Ironically, these cataclysmic events have also created dramatic places such as San Francisco Bay where houses perch precariously for exhilarating views.  Historically, river deltas attracted people to build cities because of the fertile land replenished by naturally overflowing rivers and the biodiversity of flora and fauna.  As the population grew, and port trade activity increased, building sea walls, jetties, levees, and dams seemed to become an obvious if at least temporary solution.

But nature will always find a way to prevail.  The devastation of New Orleans by Hurricane Katrina can now be viewed as an engineering disaster when it is recognized that the shipping channel walls also funneled the river sediment out into the gulf towards the sea rather than allowing the naturally formed sand berms and wetlands to be replenished.  Flourishing mangroves, cedar trees, and marsh grasses which actually slow down hurricanes might have prevented the city’s sea wall levees from being breached and causing unfathomable human displacement and damage to the city neighborhoods with thousands of life lost.

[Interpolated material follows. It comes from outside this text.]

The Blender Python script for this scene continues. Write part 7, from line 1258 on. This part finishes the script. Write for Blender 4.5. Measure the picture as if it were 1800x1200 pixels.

Whereas much research and activism has occurred within scientific communities, legal and political entities, and from conscientious engineers and environmentalists, architects can be proactive as well and know when not to build or if designing emergency shelters and safe havens would be a more useful direction to pursue.

But then, maybe it is not the so-called technically advanced cultures, but indigenous tribes and wild animals that can only sense or detect sounds from the approaching waves long before they strike the shore and head for the hills.

Architects can look beyond paving the globe and take on their most fervent usefulness with imagination and cunning in a shifting universe.